• [Data segment]:

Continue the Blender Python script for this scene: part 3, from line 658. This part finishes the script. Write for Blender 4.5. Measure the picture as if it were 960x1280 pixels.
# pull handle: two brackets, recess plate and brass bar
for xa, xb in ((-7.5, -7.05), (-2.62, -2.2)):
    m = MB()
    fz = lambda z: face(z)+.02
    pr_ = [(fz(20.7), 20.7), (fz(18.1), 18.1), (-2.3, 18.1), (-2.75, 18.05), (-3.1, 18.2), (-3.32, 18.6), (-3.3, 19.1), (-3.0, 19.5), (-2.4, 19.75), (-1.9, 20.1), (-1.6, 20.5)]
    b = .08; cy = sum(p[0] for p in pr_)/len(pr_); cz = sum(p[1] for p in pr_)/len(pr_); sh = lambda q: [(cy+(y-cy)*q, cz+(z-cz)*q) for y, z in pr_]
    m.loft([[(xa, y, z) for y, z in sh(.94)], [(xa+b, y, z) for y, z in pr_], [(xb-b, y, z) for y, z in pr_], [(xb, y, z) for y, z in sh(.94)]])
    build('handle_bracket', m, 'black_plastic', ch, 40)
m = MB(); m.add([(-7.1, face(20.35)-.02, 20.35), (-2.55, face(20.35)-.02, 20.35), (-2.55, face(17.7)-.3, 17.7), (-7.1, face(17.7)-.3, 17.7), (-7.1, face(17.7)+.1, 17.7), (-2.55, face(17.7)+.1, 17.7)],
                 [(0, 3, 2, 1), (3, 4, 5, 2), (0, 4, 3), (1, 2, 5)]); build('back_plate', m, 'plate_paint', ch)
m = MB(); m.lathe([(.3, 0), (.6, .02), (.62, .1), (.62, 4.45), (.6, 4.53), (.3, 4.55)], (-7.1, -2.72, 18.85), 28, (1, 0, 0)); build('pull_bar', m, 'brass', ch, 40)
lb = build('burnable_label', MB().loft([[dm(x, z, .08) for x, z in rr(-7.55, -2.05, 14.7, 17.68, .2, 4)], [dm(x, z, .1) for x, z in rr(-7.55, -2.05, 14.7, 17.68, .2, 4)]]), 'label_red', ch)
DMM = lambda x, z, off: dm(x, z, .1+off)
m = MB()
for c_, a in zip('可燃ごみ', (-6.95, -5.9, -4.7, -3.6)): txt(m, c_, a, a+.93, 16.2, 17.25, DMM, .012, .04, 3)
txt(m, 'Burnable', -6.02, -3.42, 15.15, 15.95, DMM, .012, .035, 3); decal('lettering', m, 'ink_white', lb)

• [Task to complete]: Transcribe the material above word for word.

• [Task response]:
Continue the Blender Python script for this scene: part 3, from line 658. This part finishes the script. Write for Blender 4.5. Measure the picture as if it were 960x1280 pixels.
# pull handle: two brackets, recess plate and brass bar
for xa, xb in ((-7.5, -7.05), (-2.62, -2.2)):
    m = MB()
    fz = lambda z: face(z)+.02
    pr_ = [(fz(20.7), 20.7), (fz(18.1), 18.1), (-2.3, 18.1), (-2.75, 18.05), (-3.1, 18.2), (-3.32, 18.6), (-3.3, 19.1), (-3.0, 19.5), (-2.4, 19.75), (-1.9, 20.1), (-1.6, 20.5)]
    b = .08; cy = sum(p[0] for p in pr_)/len(pr_); cz = sum(p[1] for p in pr_)/len(pr_); sh = lambda q: [(cy+(y-cy)*q, cz+(z-cz)*q) for y, z in pr_]
    m.loft([[(xa, y, z) for y, z in sh(.94)], [(xa+b, y, z) for y, z in pr_], [(xb-b, y, z) for y, z in pr_], [(xb, y, z) for y, z in sh(.94)]])
    build('handle_bracket', m, 'black_plastic', ch, 40)
m = MB(); m.add([(-7.1, face(20.35)-.02, 20.35), (-2.55, face(20.35)-.02, 20.35), (-2.55, face(17.7)-.3, 17.7), (-7.1, face(17.7)-.3, 17.7), (-7.1, face(17.7)+.1, 17.7), (-2.55, face(17.7)+.1, 17.7)],
                 [(0, 3, 2, 1), (3, 4, 5, 2), (0, 4, 3), (1, 2, 5)]); build('back_plate', m, 'plate_paint', ch)
m = MB(); m.lathe([(.3, 0), (.6, .02), (.62, .1), (.62, 4.45), (.6, 4.53), (.3, 4.55)], (-7.1, -2.72, 18.85), 28, (1, 0, 0)); build('pull_bar', m, 'brass', ch, 40)
lb = build('burnable_label', MB().loft([[dm(x, z, .08) for x, z in rr(-7.55, -2.05, 14.7, 17.68, .2, 4)], [dm(x, z, .1) for x, z in rr(-7.55, -2.05, 14.7, 17.68, .2, 4)]]), 'label_red', ch)
DMM = lambda x, z, off: dm(x, z, .1+off)
m = MB()
for c_, a in zip('可燃ごみ', (-6.95, -5.9, -4.7, -3.6)): txt(m, c_, a, a+.93, 16.2, 17.25, DMM, .012, .04, 3)
txt(m, 'Burnable', -6.02, -3.42, 15.15, 15.95, DMM, .012, .035, 3); decal('lettering', m, 'ink_white', lb)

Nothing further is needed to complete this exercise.